Occorre comprendere che cosa può significare in concreto un salario minimo garantito per legge. In genere esso significa che non si può venire pagati meno di tot euro l’ora. In molti casi, tuttavia, le leggi sul salario minimo non prevedono che il dipendente debba anche svolgere tot ore di lavoro alla settimana o al mese.
Ma è questo il punto in cui la lungimirante idea del salario minimo si scontra con la miopia della corrente normativa sui contratti di lavoro. Un raccoglitore di frutta accoglierà con gioia la notizia che di lì in avanti verrà pagato, per dire, 8 euro l’ora invece di 4. Però la sua gioia diminuirà se il datore di lavoro gli comunica al tempo stesso che adesso potrà farlo lavorare soltanto quattro ore al giorno invece di otto (o magari dieci o dodici); oppure che anziché lasciarlo a casa quindici giorni tra un contratto a tempo determinato e l’altro d’ora innanzi lo lascerà a casa per un mese.

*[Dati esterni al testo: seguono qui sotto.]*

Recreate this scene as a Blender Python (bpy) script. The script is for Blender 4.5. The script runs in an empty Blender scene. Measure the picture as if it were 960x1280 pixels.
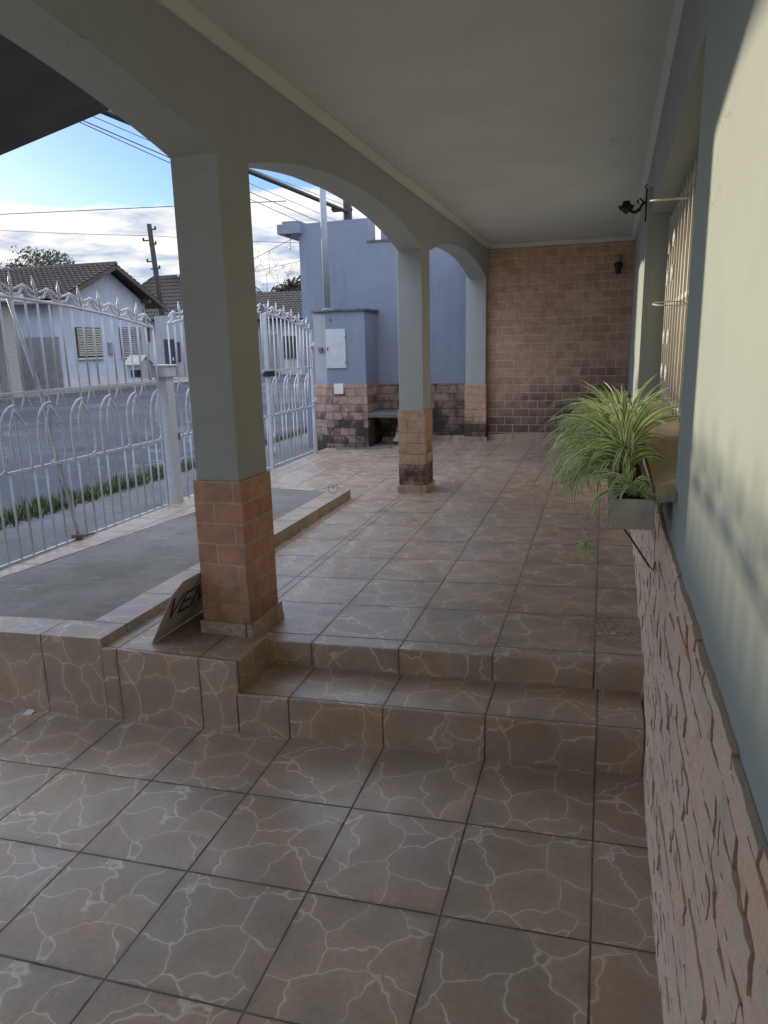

I riformatori inglesi che intorno al 1840 discutevano di salario minimo vedevano lontano, quando sostenevano che esso dovrebbe consistere in «una equa giornata di paga in cambio di una equa giornata di lavoro». Sebbene il salario minimo sia stato ripristinato da Blair nel 1999, dopo che era stato abolito dal governo Thatcher vent’anni prima, i discendenti dei suddetti riformatori hanno ora a che fare con innovazioni contrattuali tipo i contratti a zero ore. Questi ultimi prevedono che uno sia assunto da un datore di lavoro, il quale però non ha nessun impegno a farlo lavorare tot ore la settimana. Lo chiama al lavoro soltanto quando gli serve, otto-dieci ore una settimana, supponiamo, e quindici la successiva. Se non lo fa lavorare per niente, dovrà retribuirlo soltanto per un quarto del massimo di ore previste dal contratto. Il caso dei contratti a zero ore è esemplare per dimostrare che l’introduzione del salario minimo anche in Italia sarebbe una buona notizia, se fosse accompagnata da una revisione dei contratti di lavoro che restituiscano al lavoratore una ragionevole certezza non soltanto sulla paga oraria, ma anche sul numero di ore retribuite su cui può contare.